説明は続く。〈ジェーン・グレイが敷いているのは、腹這いになって首を差し出すためのクッション。彼女の身分を考慮して豪華です。木製の首置き台は斧が振り下ろされた時の衝撃で動かないよう、鉄の輪で固定されています。下に敷かれた藁は、飛び散る血を吸わせるためのものです〉。いわれてはじめて知る生々しい細部!
貧しい女性の死を題材にした作品もある。ワッツの「発見された溺死者」(1848年頃)はテムズ川に身投げした娼婦とおぼしき女性を描き、〈両手を広げ、まるで十字架にかけられているようにみえます〉。タサエールの「不幸な家族(自殺)」(1852年)は〈貧しい母娘が床に置かれた火鉢で一酸化炭素中毒死をしようとしているシーンです〉。
若く美しい娼婦の死が描かれたのは、男性の勝手なロマンチシズムにほかならない。
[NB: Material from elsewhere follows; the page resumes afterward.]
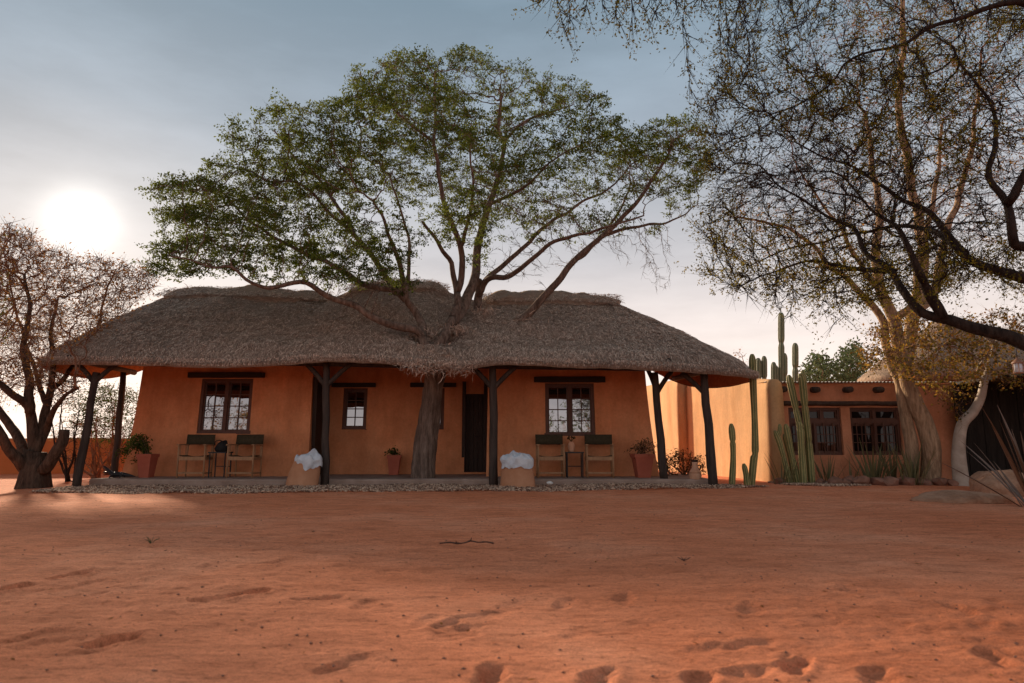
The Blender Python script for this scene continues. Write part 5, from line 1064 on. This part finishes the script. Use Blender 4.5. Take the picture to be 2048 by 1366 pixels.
for sx, sy in ((-0.08, -0.07), (-0.08, 0.07), (0.16, -0.07), (0.16, 0.07)): MB().tube([(sx, sy * 0.5, 0.06), (sx - 0.01, sy * 1.2, 0.045), (sx - 0.05, sy * 1.4, 0.008)], [0.026, 0.02, 0.014], 8).build('leg', M['figure'], fig, True)

# ------------------------------------------------------------------ cacti
def cactus_stem(pts, r, mat, parent, inv, ribs=7, necks=()):
    q = resample(pts, 0.05); n = len(q); e = np.arange(n) / (n - 1); rr_ = np.full(n, r) * (0.92 + 0.08 * np.sin(e * 9))
    for nk in necks: rr_ *= 1 - 0.28 * np.exp(-((e - nk) / 0.015) ** 2)
    tipn = min(n, 5); rr_[-tipn:] *= np.sqrt(np.clip(1 - (np.arange(tipn) / (tipn - 0.6)) ** 2, 0.02, 1))
    o = MB().tube(q, rr_, ribs * 4, True, ribs=ribs, ribd=0.2).build('stem', mat, None, True)
    cr = np.tile((np.arange(ribs * 4) % 4 == 0).astype(np.float32), n); ca = o.data.attributes.new('crest', 'FLOAT', 'POINT'); ca.data.foreach_set('value', cr); o.parent = parent; o.matrix_parent_inverse = inv; return o
def cactus(name, label, base, stems, mat, group=None):
    t = empty(name, base); inv = Matrix.Translation(tuple(-c for c in base)); tag(t, label, 'cactus', group)
    for pts, r, nk in stems: cactus_stem(pts, r, mat, t, inv, 7, nk)
G0 = np.array
def base_pt(u, v, Y): p = at(u, v, Y); p[2] = min(p[2], 0.0) - 0.03; return p
YC = 16.3
cactus('clustered_cactus', 'tall clump of ribbed green cactus stems in front of the annex window', (7.0, YC, 0), [
    ([base_pt(1606, 952, YC), *px((1600, 863, YC), (1591, 815, YC + .05), (1577, 750, YC + .1))], 0.07, (0.45, 0.68)),
    ([base_pt(1622, 952, YC), *px((1616, 872, YC), (1609, 810, YC - .05), (1603, 755, YC - .1), (1597, 750, YC - .1))], 0.075, (0.38, 0.70)),
    ([*px((1609, 812, YC), (1609, 780, YC + .1), (1605, 741, YC + .15))], 0.06, ()),
    ([base_pt(1606, 953, YC - .2), *px((1603, 900, YC - .2), (1600, 844, YC - .2))], 0.07, (0.9,)),
    ([base_pt(1596, 953, YC - .1), *px((1583, 907, YC - .1), (1571, 848, YC - .1))], 0.065, (0.45,)),
    ([base_pt(1580, 953, YC - .1), *px((1561, 893, YC - .1), (1549, 861, YC - .1))], 0.06, (0.5,)),
    ([*px((1555, 872, YC - .1), (1559, 862, YC - .12), (1559, 848, YC - .12))], 0.05, ()),
    ([base_pt(1590, 953, YC + .1), *px((1578, 905, YC + .1), (1568, 868, YC + .1))], 0.06, ())], M['cactus'])
YC = 15.9
cactus('lone_cactus', 'single tall cactus column in front of the sunlit wall', tuple(base_pt(1504, 966, YC)), [([base_pt(1502, 966, YC), *px((1507, 920, YC), (1510, 905, YC), (1509, 840, YC), (1506, 770, YC), (1504, 708, YC))], 0.072, (0.24,))], M['cactus'], 'cacti before the sunlit wall')
cactus('lone_cactus', 'thin half-height cactus column just right of the last veranda post', tuple(base_pt(1463, 967, 15.5)), [([base_pt(1463, 967, 15.5), *px((1466, 920, 15.5), (1465, 880, 15.5), (1462, 847, 15.5))], 0.062, (0.72,))], M['cactus'], 'cacti before the sunlit wall')
cactus('lone_cactus', 'short cactus stub at the foot of the tall cactus column', tuple(base_pt(1494, 966, 15.7)), [([base_pt(1494, 966, 15.7), *px((1491, 945, 15.7), (1487, 927, 15.7))], 0.06, ())], M['cactus'], 'cacti before the sunlit wall')
def far_cactus(label, tips, Y):
    b = base_pt(tips[0][0], 900, Y); cactus('column_cactus', label, tuple(b), [([base_pt(u + 2, 900, Y), *px((u + 1, 840, Y), (u, v, Y))], r, (0.8,)) for u, v, r in tips], M['cactusfar'], 'column cacti rising behind the sunlit wall')
far_cactus('short pair of cactus columns behind the wall, closest to the roof tip', [(1516, 716, 0.10), (1528, 712, 0.09)], 24.5)
far_cactus('cluster with the very tallest thin cactus column', [(1562, 625, 0.10), (1568, 706, 0.10), (1547, 724, 0.09), (1552, 731, 0.08)], 24.8)
far_cactus('lone slim cactus column right of the tallest cluster', [(1590, 686, 0.10)], 25.2)

# ------------------------------------------------------------------ spear-leaved plants, rocks, boulders
def spear_mesh(L_, w, curve, seed):
    n = 7; V = []; r = np.random.default_rng(seed)
    for i in range(n):
        t = i / (n - 1); ww = w * (0.6 + 0.9 * t) if t < 0.3 else w * 0.87 * (1 - ((t - 0.3) / 0.7) ** 1.6) + 0.002; x = curve * t * t * L_
        V += [(x - ww * 0, -ww, t * L_), (x + ww * 0.45, 0, t * L_), (x, ww, t * L_), (x - ww * 0.12, 0, t * L_)]
    F = [(4 * i + j, 4 * i + (j + 1) % 4, 4 * i + 4 + (j + 1) % 4, 4 * i + 4 + j) for i in range(n - 1) for j in range(4)] + [(0, 1, 2, 3)]
    me = bpy.data.meshes.new('leaf'); me.from_pydata(V, [], F); me.update(); return me
SPM = [spear_mesh(1.0, 0.030, c, k) for k, c in enumerate((0.04, 0.14, 0.24))]
for s_ in SPM: s_.materials.append(M['spear'])
AGM = [spear_mesh(1.0, 0.034, c, k + 9) for k, c in enumerate((0.02, 0.10))]
for s_ in AGM: s_.materials.append(M['agave'])
def spear_clump(base, n, h, spread, label, meshes, seed, group=None, name='spear_plant', tilt=0.5, az=None):
    t = empty(name, base); tag(t, label, 'spear plant', group); r = random.Random(seed)
    for k in range(n):
        o = bpy.data.objects.new('leaf', meshes[k % len(meshes)]); link(o, t); a = r.uniform(0, 6.28) if az is None else r.uniform(*az); d = r.uniform(0, spread)
        o.location = (d * math.cos(a), d * math.sin(a), -0.02); s = h * r.uniform(0.6, 1.15); o.scale = (s * 0.9, s * 0.9, s)
        o.rotation_euler = (0, tilt * (0.25 + d / max(spread, .01)) * r.uniform(0.4, 1.0), a)
def gxy(u, v): x, y = on_ground(u, v); return x, y
for (u, Y, n, h, label) in ((1563, 16.1, 14, 0.80, 'thin spear plant left of the clustered cactus foot'), (1655, 16.7, 18, 0.75, 'sparse spear plant beneath the left annex window'), (1745, 16.3, 32, 1.0, 'thick spear plant beneath the right annex window'), (1822, 15.7, 30, 1.0, 'thick spear plant at the foot of the twin pale trunk'), (1700, 16.8, 9, 0.6, 'short spear plant below the pier between the annex windows'), (1785, 16.6, 22, 0.9, 'spear plant between the two thickest ones')):
    spear_clump((at(u, 950, Y)[0], Y, 0.0), n, h, 0.22, label, SPM, int(u), 'spear plants in the annex bed')
spear_clump((at(2075, 1010, 10.2)[0], 10.2, 0.0), 30, 1.4, 0.18, 'large reddish spear plant at the right edge in front of the boulder', AGM, 4, None, 'aloe_plant', 0.85)
rk = [(1560, 950, 16.3, .24), (1672, 962, 15.9, .30), (1692, 963, 15.8, .22), (1722, 963, 15.7, .36), (1757, 962, 15.75, .30), (1780, 965, 15.6, .30), (1812, 962, 15.7, .34), (1845, 962, 15.7, .25), (1880, 962, 15.7, .30), (1700, 948, 16.4, .26), (1905, 960, 15.6, .22), (1870, 955, 15.9, .24), (1640, 955, 16.2, .2), (1935, 958, 15.6, .25), (1735, 950, 16.2, .22)]
names = ['reddish rock in the shade left of the cactus clump', 'pointed red rock at the gravel end of the bed edging', 'small red rock wedged beside the pointed one', 'broad flat-topped red rock in the bed edging', 'dark red rock right of the broad flat-topped one', 'wedge-shaped red rock leaning outwards in the edging', 'long red rock in front of the twin pale trunk', 'small rock at the right foot of the twin trunk', 'red rock between twin trunk and white stem', 'upright rock under the pier of the annex', 'rock at the left foot of the white stem', 'half-hidden rock behind the edging near the white stem', 'rock at the back of the gravel patch', 'rock at the right foot of the white stem', 'rock set back behind the broad edging rock']
for k, ((u, v, Y, s_), nm) in enumerate(zip(rk, names)):
    x = at(u, v, Y)[0]; V, F_ = ico(2); V = V.copy(); V *= (1 + 0.28 * vnoise(V + k * 7.1, 1.3, k))[:, None]
    for pl in range(7):         # a few flat broken faces
        d = np.random.default_rng(k * 31 + pl).normal(0, 1, 3); d /= np.linalg.norm(d); lim = 0.72; s1 = V @ d; V = np.where((s1 > lim)[:, None], V - (s1 - lim)[:, None] * d, V)
    V = V * np.array((s_ * 0.72, s_ * 0.6, s_ * 0.46)); o = MB().add(V, F_).build('rock', M['rock'], None, False); o.location = (x, Y, s_ * 0.24); o.rotation_euler = (0, 0, k * 1.3); tag(o, nm, 'rock', 'rocks edging the annex bed')
for (u, v, Y, d, nm, sd) in ((2020, 985, 12.6, (0.52, 0.55, 0.42), 'big rounded sandy boulder at the right edge behind the reddish spear plant', 3), (1930, 1012, 11.2, (0.72, 0.5, 0.15), 'low flat sandy boulder half buried in front of the big one', 6), (1985, 955, 13.8, (0.42, 0.4, 0.38), 'smaller boulder behind the big rounded one', 8)):
    p = at(u, v, Y); V, F_ = ico(4); V = V.copy(); V *= (1 + 0.20 * vnoise(V + sd, 1.5, sd) + 0.09 * np.abs(vnoise(V, 3.5, sd)) + 0.04 * vnoise(V, 9, sd))[:, None]; V *= np.array(d)
    o = MB().add(V, F_).build('boulder', M['boulder'], None, True); o.location = (p[0], Y, 0.02); tag(o, nm, 'boulder', 'boulders at the right edge')

# ------------------------------------------------------------------ lantern hanging from the dark limb
lz = at(2036, 735, 8.0); lan = empty('lantern', (lz[0], lz[1], lz[2] - 0.07)); tag(lan, 'copper lantern hanging from the dark limb at the right edge', 'lantern')
MB().lathe([(0.055, 0), (0.06, 0.012), (0.02, 0.014)], 14).build('base', M['copper'], lan); MB().lathe([(0.066, 0.118), (0.062, 0.13), (0.03, 0.16), (0.012, 0.175), (0.008, 0.185)], 14).build('cap', M['copper'], lan, True)
MB().lathe([(0.046, 0.012), (0.046, 0.12)], 14).build('glass', M['bag'], lan, True)
for k in range(6): a = k * math.pi / 3; MB().tube([(0.053 * math.cos(a), 0.053 * math.sin(a), 0.008), (0.053 * math.cos(a), 0.053 * math.sin(a), 0.122)], 0.0045, 5).build('bar', M['copper'], lan)
MB().tube(resample([(0, 0, 0.18), (0.0, 0, 0.24), (0.02, 0.0, 0.34)], 0.03), 0.004, 5).build('hook', M['blackiron'], lan)

# ------------------------------------------------------------------ litter on the sand
sx, sy = on_ground(932, 1091); q = resample([(-0.24, 0.0, 0.012), (-0.15, 0.0, 0.02), (-0.08, -0.02, 0.014), (-0.01, -0.03, 0.02), (0.04, 0.02, 0.03), (0.11, 0.0, 0.02), (0.18, 0.02, 0.022), (0.25, 0.0, 0.012)], 0.02)
m = MB().tube(q, 0.0075 * (1 + 0.3 * vnoise(np.c_[np.arange(len(q)), np.zeros(len(q))], 0.6, 2)), 7); m.tube([(0.04, 0.02, 0.03), (0.05, 0.0, 0.06)], [0.006, 0.003], 5); m.tube([(-0.08, -0.02, 0.014), (-0.09, -0.05, 0.04)], [0.006, 0.003], 5)
o = m.build('stick', M['twig'], None, True); o.location = (sx, sy, 0.008); tag(o, 'crooked thorny stick lying in the middle of the sand', 'stick')
sx, sy = on_ground(1368, 1124); m = MB()
for k in range(7): a = k * 0.9; m.tube([(0, 0, 0.01), (0.05 * math.cos(a), 0.05 * math.sin(a), 0.035)], [0.004, 0.002], 4)
o = m.build('twig_scrap', M['twig'], None); o.location = (sx, sy, 0); tag(o, 'little dark twig tuft on the sand right of the stick', 'twig')
sx, sy = on_ground(302, 1090); wd = empty('weed', (sx, sy, 0.0)); tag(wd, 'tiny grey-green weed sprouting from the sand', 'weed'); r = np.random.default_rng(3)
for k in range(9): a = r.uniform(0, 6.28); MB().tube([(0, 0, 0), (0.03 * math.cos(a), 0.03 * math.sin(a), 0.04), (0.07 * math.cos(a), 0.07 * math.sin(a), r.uniform(.04, .09))], [0.003, 0.0025, 0.001], 4).build('blade', M['leafG'], wd)
sx, sy = on_ground(1098, 967, 0.06); o = MB().blob((0, 0, 0), (0.07, 0.05, 0.035), 2, 0.4, 2, 5).build('paper_scrap', M['paper'], None); o.location = (sx, 15.0, 0.09); tag(o, 'small white scrap lying on the gravel near the right mound', 'scrap')
n = 900; u = rng.uniform(-0.1, 1.1, n); dd = 2.3 + (rng.random(n) ** 1.6) * 11; xx = (u - 0.5) * dd * 1.6; P_ = np.c_[xx, dd]; zz = ground_z(P_)
base = np.array([(1, 0, 0), (-1, 0, 0), (0, 1, 0), (0, -1, 0), (0, 0, 1), (0, 0, -1)], float); F0 = np.array([(0, 2, 4), (2, 1, 4), (1, 3, 4), (3, 0, 4), (2, 0, 5), (1, 2, 5), (3, 1, 5), (0, 3, 5)])
V = base[None] * (1 + rng.normal(0, .25, (n, 6, 3))) * (rng.uniform(0.003, 0.011, (n, 1, 1)) * np.array((1, .8, .6))) + np.c_[P_, zz + 0.003][:, None]
o = fast_mesh('sand_grit', V.reshape(-1, 3), (F0[None] + (np.arange(n) * 6)[:, None, None]).reshape(-1, 3), M['rock']); tag(o, 'scattered grit and crumbs on the red sand', 'grit', kind='stuff')

n = 420; u = rng.uniform(-0.1, 1.1, n); dd = 2.4 + rng.random(n) * 10.5; P_ = np.c_[(u - 0.5) * dd * 1.6, dd]; P_ = np.c_[P_, ground_z(P_) + 0.006]
V, F = leaf_quads(P_, 0.017, rng, 0.45); V = V.reshape(-1, 4, 3); c_ = V.mean(1, keepdims=True); V[..., 2] = c_[..., 2] + (V[..., 2] - c_[..., 2]) * 0.3
o = fast_mesh('fallen_leaves', V.reshape(-1, 3), F, M['leafDry']); tag(o, 'tiny dry fallen leaves strewn over the sand', 'leaf litter', kind='stuff')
が、それがロマンになったのは〈ロンドンやパリといった大都会には若くも美しくもない娼婦が山ほどいたからだと思います〉。いちばん怖いのは女性の生き方を制限する当時の社会情勢だったのかも。
現物を見たい方は上野の森美術館へどうぞ。「怖い絵」展は12月17日まで開かれています。